Computation of spatial intensity distributions for laser powder bed fusion through the solution of an inverse heat conduction problem

In Laser Powder Bed Fusion (LPBF), process productivity, stability and quality depend largely on the intensity distribution used. While current state of the art manufacturing machines use Gaussian or ring-shaped intensity profiles, the latest developments in beam shaping optical components allow for spatial and temporal intensity distributions with a much larger number of degrees of freedom. Nevertheless, the large parameter space associated with this makes it difficult to determine advantageous intensity distributions through experimental investigations or classic process simulations.
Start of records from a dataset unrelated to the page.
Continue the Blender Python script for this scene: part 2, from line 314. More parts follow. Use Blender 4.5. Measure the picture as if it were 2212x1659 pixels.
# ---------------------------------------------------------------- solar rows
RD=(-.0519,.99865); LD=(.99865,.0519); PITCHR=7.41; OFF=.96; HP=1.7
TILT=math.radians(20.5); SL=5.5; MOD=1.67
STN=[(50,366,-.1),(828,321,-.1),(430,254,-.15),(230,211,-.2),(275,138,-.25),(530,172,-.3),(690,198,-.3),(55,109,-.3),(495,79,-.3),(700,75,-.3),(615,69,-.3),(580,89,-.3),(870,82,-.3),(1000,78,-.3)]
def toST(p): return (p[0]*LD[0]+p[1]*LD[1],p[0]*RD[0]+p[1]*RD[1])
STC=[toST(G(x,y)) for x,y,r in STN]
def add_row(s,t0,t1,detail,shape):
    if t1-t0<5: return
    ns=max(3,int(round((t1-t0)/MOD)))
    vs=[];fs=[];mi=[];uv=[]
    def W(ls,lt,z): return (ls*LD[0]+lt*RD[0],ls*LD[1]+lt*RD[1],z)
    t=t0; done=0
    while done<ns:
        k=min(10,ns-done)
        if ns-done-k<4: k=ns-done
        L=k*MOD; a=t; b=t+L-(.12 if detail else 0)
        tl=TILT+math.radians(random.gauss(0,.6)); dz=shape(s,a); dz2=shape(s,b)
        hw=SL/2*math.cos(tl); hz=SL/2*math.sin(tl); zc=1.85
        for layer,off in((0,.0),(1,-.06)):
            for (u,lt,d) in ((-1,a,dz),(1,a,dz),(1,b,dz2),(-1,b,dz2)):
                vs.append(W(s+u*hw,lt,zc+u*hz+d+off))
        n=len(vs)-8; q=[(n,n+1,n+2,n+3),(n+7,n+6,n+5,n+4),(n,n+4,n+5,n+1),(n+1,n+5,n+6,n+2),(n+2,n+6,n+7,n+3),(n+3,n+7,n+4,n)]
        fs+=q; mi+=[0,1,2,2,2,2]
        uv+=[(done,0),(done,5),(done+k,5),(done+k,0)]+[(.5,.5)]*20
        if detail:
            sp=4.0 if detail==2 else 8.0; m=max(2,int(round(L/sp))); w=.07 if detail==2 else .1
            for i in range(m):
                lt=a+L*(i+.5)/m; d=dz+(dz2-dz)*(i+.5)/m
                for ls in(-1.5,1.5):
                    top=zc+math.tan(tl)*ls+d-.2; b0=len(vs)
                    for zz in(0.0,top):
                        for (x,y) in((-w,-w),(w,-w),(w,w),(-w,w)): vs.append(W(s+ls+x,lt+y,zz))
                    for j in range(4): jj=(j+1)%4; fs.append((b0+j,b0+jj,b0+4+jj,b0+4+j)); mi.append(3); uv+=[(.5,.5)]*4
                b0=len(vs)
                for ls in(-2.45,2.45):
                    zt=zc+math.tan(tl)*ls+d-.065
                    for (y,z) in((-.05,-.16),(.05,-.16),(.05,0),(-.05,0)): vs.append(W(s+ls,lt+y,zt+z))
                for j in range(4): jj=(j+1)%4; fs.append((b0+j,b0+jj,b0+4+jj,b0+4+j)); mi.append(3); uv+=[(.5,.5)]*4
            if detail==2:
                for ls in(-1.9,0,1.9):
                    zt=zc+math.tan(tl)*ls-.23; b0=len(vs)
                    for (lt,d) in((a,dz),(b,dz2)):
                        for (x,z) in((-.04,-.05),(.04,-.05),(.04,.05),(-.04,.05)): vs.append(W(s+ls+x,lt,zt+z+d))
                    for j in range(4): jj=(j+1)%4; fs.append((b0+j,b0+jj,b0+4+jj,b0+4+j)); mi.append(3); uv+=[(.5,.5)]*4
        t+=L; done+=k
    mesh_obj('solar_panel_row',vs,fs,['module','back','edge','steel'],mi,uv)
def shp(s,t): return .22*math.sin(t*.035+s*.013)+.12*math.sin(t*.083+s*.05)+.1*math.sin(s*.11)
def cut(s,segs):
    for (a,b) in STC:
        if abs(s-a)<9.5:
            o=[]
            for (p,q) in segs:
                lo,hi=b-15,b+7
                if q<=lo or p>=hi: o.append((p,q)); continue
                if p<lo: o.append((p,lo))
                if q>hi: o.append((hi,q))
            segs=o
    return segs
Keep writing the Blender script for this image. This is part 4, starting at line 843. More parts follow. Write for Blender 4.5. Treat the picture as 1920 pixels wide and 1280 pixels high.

In this work, a reduced process model is presented that enables the determination of such intensity distributions by solving the inverse heat conduction problem for LPBF based on the conjugate gradient method with an adjoint problem. For this purpose, an FEM-based heat conduction simulation is used that models the temperature distribution of an LPBF process by taking temperature-dependent material parameters into account. In particular, the powder bed is modeled by applying effective thermal properties and an adapted volumetric heat source that models the scattering within the powder bed. This allows for investigating the influence of process-sided asymmetries in the material properties as they occur for example during multi-track experiments. It is shown that these asymmetries have an influence on the optimized intensity distribution and should be considered for the integration of optical systems when using LPBF machines with the newest beam shaping technologies.